Friday, October 16, 2009

Fuck You Money

I was having coffee with a work-friend of mine last week. He is in his fifties and spent the first thirty years of his career in business making a lot of dough. His motivation wasn't the superstar lifestyle or hob-nobbing with the wealthy. Nor was it to just to achieve a particular score on the board.

Rather he wanted what he terms `Fuck You Money'. Enough cash to be able to say and do what he wanted. Never to have to answer to anybody again in his life. To express himself and be himself. He set this goal fairly early on in the game. He tolerated colleagues and environments which weren't really `him'. But he knew what he wanted and that the sacrifice would be worth it.

Don't get me wrong, this guy isn't in any sense retired. He works hard, but does only the work he chooses. On top, he also studies, travels and takes an active interest in his kids.

While my path will be different a big part of me identified with him. I too would love to get to a point where I have the total freedom my friend enjoys. For many of us, only a late and lucky retirement brings these kinds of benefits. How wonderful to enjoy them with twenty odd good years left in you.

I guess this is what `Fuck You Money' is all about. I wonder if that is the real privilege of becoming wealthy. Not the toys it can buy you, but the liberty it can bring.


rharris said...

Completely agree with your friends ethos Craig - my view is that there are times in your life and mainly in your career when you realise that work (however wholesome the outcomes) does not truly define you; there are more important things including children, hobbies/interests and most of all independence (to me anyway). I believe that the vast majority of us dont actually like or agree with the system we live in (we are "done to, not with")- we simply conform to it because we have to - but only a small number have the true freedom and independent self sufficiency to not be affected by the pressure of that system - i love the phrase your friend uses "fuck you money" (i guess you knew i would like that Craig!) - i would like to get me some of that fuck you money and enjoy my retirement when i am younger and fitter.

Rob Fountain said...

Whilst I share the desire for the freedom being touted here, I'm not sure I do agree with the willingness to seemingly do anything in order to achieve it. For your friend it has worked, but it could so easily not have. How many slave in jobs they dislike, making untold sacrifices for decades all with an early retirement in mind only to be done over by a heart attack or other unforeseeable health condition? And in the achievement of his welath did he take an active interest in others for the twenty years he was making his dough? I doubt it. I have a close relative who works devilishly hard, is permanently frustrated by the world he operates in and it is a big world as he is overseas as much as he is at home. He is late forties, has no mortgage, is close to financial security already... but he puts his son to bed at most 4 nights a month, his wife he passes by through the week and communicates only to vent his stress. If that is what you have to do to gain that financially-funded freedom, well I say this loud and proud: fuck you money. I'd rather live now than chase you. That is the choice I freely take and I'm happy with my decision.

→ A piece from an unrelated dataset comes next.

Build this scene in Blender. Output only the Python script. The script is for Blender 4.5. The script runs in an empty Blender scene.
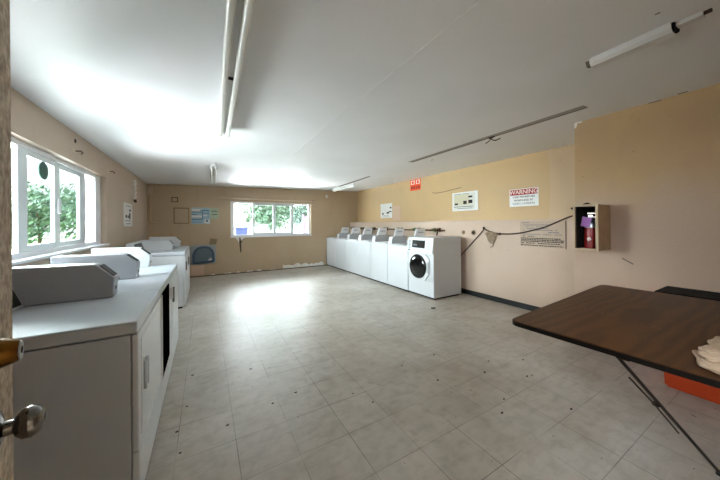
import bpy, bmesh, math, random
from mathutils import Vector, Matrix, noise
random.seed(7)
S = bpy.context.scene
COL = S.collection
PI = math.pi

# ------------------------------------------------------------------ materials
def lin(c):
    return tuple((v/12.92 if v <= .04045 else ((v+.055)/1.055)**2.4) for v in c)

def mat(name, rgb, rough=.6, metal=0.0, var=0.0, scale=6.0, bump=0.0, bscale=60.0, rgb2=None, spec=.5):
    m = bpy.data.materials.new(name); m.use_nodes = True
    nt = m.node_tree; b = nt.nodes['Principled BSDF']
    b.inputs['Roughness'].default_value = rough
    b.inputs['Metallic'].default_value = metal
    b.inputs['Specular IOR Level'].default_value = spec
    c1 = lin(rgb) + (1,)
    tc = nt.nodes.new('ShaderNodeTexCoord')
    if var > 0 or rgb2:
        n = nt.nodes.new('ShaderNodeTexNoise'); n.inputs['Scale'].default_value = scale
        n.inputs['Detail'].default_value = 5
        nt.links.new(tc.outputs['Object'], n.inputs['Vector'])
        r = nt.nodes.new('ShaderNodeValToRGB')
        r.color_ramp.elements[0].position = .35; r.color_ramp.elements[1].position = .68
        c2 = lin(rgb2) if rgb2 else tuple(min(1, v*(1-var)) for v in lin(rgb))
        r.color_ramp.elements[0].color = tuple(c2)[:3] + (1,)
        r.color_ramp.elements[1].color = c1
        nt.links.new(n.outputs['Fac'], r.inputs['Fac'])
        nt.links.new(r.outputs['Color'], b.inputs['Base Color'])
    else:
        b.inputs['Base Color'].default_value = c1
    if bump > 0:
        n2 = nt.nodes.new('ShaderNodeTexNoise'); n2.inputs['Scale'].default_value = bscale
        n2.inputs['Detail'].default_value = 3
        nt.links.new(tc.outputs['Object'], n2.inputs['Vector'])
        bp = nt.nodes.new('ShaderNodeBump'); bp.inputs['Strength'].default_value = bump
        bp.inputs['Distance'].default_value = .01
        nt.links.new(n2.outputs['Fac'], bp.inputs['Height'])
        nt.links.new(bp.outputs['Normal'], b.inputs['Normal'])
    return m

def wall_mat(name, base, worn, stain, rough=.55):
    """old painted plaster: broad uneven repaint patches, roller streaks and small scuffs"""
    m = bpy.data.materials.new(name); m.use_nodes = True
    nt = m.node_tree; N = nt.nodes; L = nt.links; b = N['Principled BSDF']
    b.inputs['Roughness'].default_value = rough
    b.inputs['Specular IOR Level'].default_value = .35
    tc = N.new('ShaderNodeTexCoord')
    def noi(sc, det, vec=None, dist=0):
        n = N.new('ShaderNodeTexNoise'); n.inputs['Scale'].default_value = sc; n.inputs['Detail'].default_value = det
        n.inputs['Distortion'].default_value = dist
        L.new(vec or tc.outputs['Object'], n.inputs['Vector']); return n.outputs['Fac']
    def ramp(f, p0, p1, c0=(0,0,0,1), c1=(1,1,1,1)):
        r = N.new('ShaderNodeValToRGB'); e = r.color_ramp.elements
        e[0].position = p0; e[1].position = p1; e[0].color = c0; e[1].color = c1
        L.new(f, r.inputs['Fac']); return r.outputs['Color']
    def mix(f, a, c):
        x = N.new('ShaderNodeMix'); x.data_type = 'RGBA'
        L.new(f, x.inputs[0])
        for s, v in ((6, a), (7, c)):
            if isinstance(v, tuple): x.inputs[s].default_value = v
            else: L.new(v, x.inputs[s])
        return x.outputs[2]
    col = mix(ramp(noi(.9, 4, dist=.6), .40, .66), lin(base)+(1,), lin(worn)+(1,))
    mp = N.new('ShaderNodeMapping'); mp.inputs['Scale'].default_value = (3, 3, .8)
    L.new(tc.outputs['Object'], mp.inputs['Vector'])
    st = ramp(noi(2.2, 3, mp.outputs['Vector']), .60, .85, (0,0,0,1), (.22,.22,.22,1))
    col = mix(st, col, lin(stain)+(1,))
    sp = ramp(noi(26, 2), .73, .76, (0,0,0,1), (.6,.6,.6,1))
    col = mix(sp, col, lin(stain)+(1,))
    L.new(col, b.inputs['Base Color'])
    bp = N.new('ShaderNodeBump'); bp.inputs['Strength'].default_value = .25; bp.inputs['Distance'].default_value = .01
    L.new(noi(45, 4), bp.inputs['Height']); L.new(bp.outputs['Normal'], b.inputs['Normal'])
    return m

def two_tone(m, low, worn):
    """pinkish repaint on the lower part of the wall, with a soft uneven edge"""
    nt = m.node_tree; N = nt.nodes; L = nt.links; b = N['Principled BSDF']
    old = b.inputs['Base Color'].links[0].from_socket
    tc = N.new('ShaderNodeTexCoord'); sp = N.new('ShaderNodeSeparateXYZ'); L.new(tc.outputs['Object'], sp.inputs[0])
    n = N.new('ShaderNodeTexNoise'); n.inputs['Scale'].default_value = 1.8; n.inputs['Detail'].default_value = 6; L.new(tc.outputs['Object'], n.inputs['Vector'])
    a = N.new('ShaderNodeMath'); a.operation = 'MULTIPLY_ADD'; a.inputs[1].default_value = .7; L.new(n.outputs['Fac'], a.inputs[0]); L.new(sp.outputs[2], a.inputs[2])
    mr = N.new('ShaderNodeMapRange'); mr.inputs['From Min'].default_value = 1.65; mr.inputs['From Max'].default_value = 2.15; L.new(a.outputs[0], mr.inputs['Value'])
    n2 = N.new('ShaderNodeTexNoise'); n2.inputs['Scale'].default_value = 1.2; n2.inputs['Detail'].default_value = 5; L.new(tc.outputs['Object'], n2.inputs['Vector'])
    w = N.new('ShaderNodeMix'); w.data_type = 'RGBA'; L.new(n2.outputs['Fac'], w.inputs[0]); w.inputs[6].default_value = lin(low)+(1,); w.inputs[7].default_value = lin(worn)+(1,)
    x = N.new('ShaderNodeMix'); x.data_type = 'RGBA'; L.new(mr.outputs[0], x.inputs[0]); L.new(w.outputs[2], x.inputs[6]); L.new(old, x.inputs[7])
    L.new(x.outputs[2], b.inputs['Base Color'])
    return m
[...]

Craig Dearden-Phillips said...

I find myself agreeing with both Rob's. Like Mr Harris I relish the freedom FYM entails. Like Mr Fountain I am not sure I could defer the life I want for another 15 years or put money at the front of my agenda for that long. While my friend has made his money in a pretty honourable way (he isn't in investment banking!), I can probably safely say he was looking primarily at the financial rather than social upsides of what he was doing.

rharris said...

I can see all perspectives and view points here (and just to be clear my career and private life has many social upsides or objectives); i found myself agreeing with the "on my terms" sort of philosophy and there is nothing in the commercial world that suggests that people who achieve FYM have to abandon all family life or principles while they do it. The other issue for me is that FYM doesnt necessarily mean millions of quid - its about the cut of your cloth.
nice blog - anybody know how to get rid of the delete bin at the bottom of my reply? set up a google account and not sure how to amend settings or get rid of the delete bin! Thanks

Craig Dearden-Phillips said...

I think the delete bin may be a feature of my site so I can get rid of nasty comments!!

Am about to go knocking on residents doors to find out what's on their minds. I do this every Friday and I have to say it is the best part of the (Councillor) job.

Rob Fountain said...

I suggest that you don't use the phrase 'Fuck you money' during your canvassing.

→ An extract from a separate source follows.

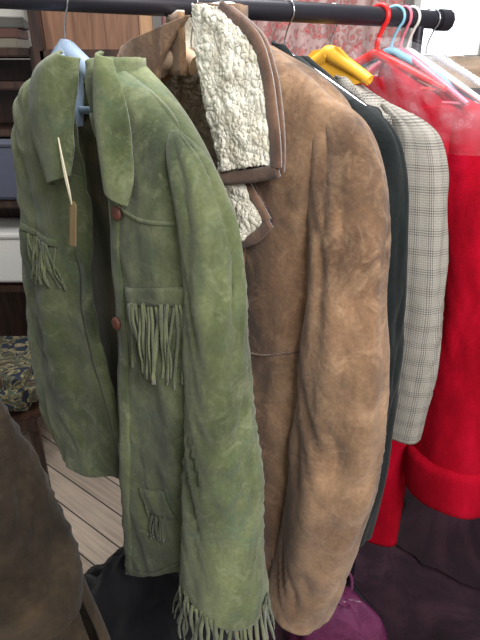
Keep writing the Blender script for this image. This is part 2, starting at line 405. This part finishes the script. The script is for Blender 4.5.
gs=[(.292,1.580,.003),(.303,1.568,.013),(.322,1.545,.024),(.342,1.505,.032),(.354,1.463,.037),(.360,1.346,.043),(.360,1.217,.052),(.364,1.071,.061),(.365,.944,.070),(.364,.822,.078)]
tube('sleeve_right',G,gs,.025,M['green'],g,seed=2,amp=.011,ratio=.85,elbow=[(1.10,.18,.003),(1.38,.07,.0015)],key='gs')
gs2=[(-.10,1.58,.004),(-.14,1.55,.02),(-.18,1.48,.035),(-.20,1.38,.042),(-.20,1.2,.05),(-.19,1.0,.055),(-.18,.86,.055)]
tube('sleeve_left',G,gs2,-.045,M['green'],g,seed=12,amp=.008,ratio=.7)
cuff_fringe('cuff_fringe',G,.364,.025,.838,.081,.85,62,.105,M['greenfr'],g,seed=5)
ribbon('shoulder_yoke_seam',G,[(.18,1.475),(.25,1.468),(.32,1.472)],.004,M['green'],g,key='gr',off=.0012)
gcl=[(.092,1.676,.129,1.666),(.026,1.650,.134,1.634),(-.010,1.597,.127,1.596),(-.002,1.539,.122,1.549),(.030,1.486,.108,1.512)]
gcr=[(.186,1.674,.210,1.664),(.178,1.629,.238,1.622),(.176,1.580,.250,1.579),(.180,1.535,.250,1.524),(.184,1.512,.236,1.486)]
sheet('collar_left',G,gcl,lambda s,t:.070+.018*math.sin(math.pi*s)-.02*(1-t)**3,M['green'],g,nu=30,nv=50,amp=.009,seed=21,thick=.005)
sheet('collar_right',G,gcr,lambda s,t:.068+.014*math.sin(math.pi*s)-.02*(1-t)**3-.004*t,M['green'],g,nu=30,nv=50,amp=.008,seed=25,thick=.005)
band('collar_stand',G,[(.115,.07,1.668),(.05,.045,1.665),(.005,.0,1.66),(.01,-.05,1.662),(.07,-.07,1.665),(.13,-.05,1.668),(.175,.0,1.668),(.19,.055,1.668)],.07,M['green'],g,flare=.0)
ribbon('button_placket',G,[(.172,1.60),(.176,1.479),(.172,1.40),(.168,1.28),(.158,1.12),(.140,.93),(.114,.75),(.094,.66)],.028,M['green'],g,key='gr',off=.003)
ribbon('buttonhole_placket',G,[(.045,1.50),(.032,1.41),(.019,1.30),(.024,1.19),(.044,1.07),(.072,.985),(.098,.905)],.026,M['green'],g,key='gl',off=.003)
def button(u,z,key,r,mat,parent,fr=G):
    w=surfw(key,u,z)+.010
    bm=bmesh.new();bmesh.ops.create_uvsphere(bm,u_segments=20,v_segments=12,radius=r)
    bmesh.ops.scale(bm,vec=(1,.45,1),verts=bm.verts)
    for v in bm.verts: v.co.y*=1-.5*math.exp(-((v.co.x**2+v.co.z**2)/(r*.4)**2))*.6
    a=math.atan2(fr.U.y,fr.U.x);bmesh.ops.rotate(bm,cent=(0,0,0),matrix=Matrix.Rotation(a,3,'Z'),verts=bm.verts)
    bmesh.ops.translate(bm,vec=fr.P(u,w,z),verts=bm.verts)
    me=bpy.data.meshes.new('button');bm.to_mesh(me);bm.free();me.materials.append(mat)
    for p in me.polygons:p.use_smooth=True
    o=bpy.data.objects.new('button',me);sc.collection.objects.link(o);o.parent=parent
for u,z in ((.194,1.468),(.166,1.286)): button(u,z,'gr',.011,M['button'],g)
ribbon('chest_flap_band',G,[(.205,1.345),(.27,1.362),(.335,1.378)],.026,M['green'],g,key='gr',off=.004)
fringe('chest_fringe',G,(.208,1.338),(.338,1.368),20,.125,M['greenfr'],g,key='gr',seed=3,wid=.85)
ribbon('chest_flap_band',G,[(-.17,1.378),(-.08,1.376),(-.02,1.376)],.014,M['green'],g,key='gl',off=.003)
fringe('chest_fringe',G,(-.15,1.372),(-.03,1.372),17,.085,M['greenfr'],g,key='gl',seed=9,lean=.2,wid=.85)
ribbon('pocket_flap',G,[(.195,.935),(.235,.955),(.275,.978)],.05,M['green'],g,key='gr',off=.005,n=20)
fringe('pocket_fringe',G,(.205,.925),(.262,.955),8,.07,M['greenfr'],g,key='gr',seed=6,wid=.85)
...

For the record I fully concede that it is not a clear either / or decision. Indeed I've recently found a level of financial freedom that is a long, long way from millions of pounds, but compared to the last decade of my life it is very liberating. Likewise, there are those who earn gazillions and have healthy lives away from work. I hate those people!! Happy weekends one and all.

Craig Dearden-Phillips said...

Lovely to have some exchange on the site - thanks to you both. It is very encouraging to be read and responded to!!!

fadzlan said...

While I agree some may take extreme approach as Rob mentioned, there are also people who have better standards of what kind of journey they are willing to take in order to reach their destination.

Success requires some sacrifices, but we can only sacrifice so much. Sometimes in order to get what you want, you need to look past the sacrifices for opportunities, so you don't have to sacrifice what you don't want to sacrifice.

Which in itself, may be better, IMO.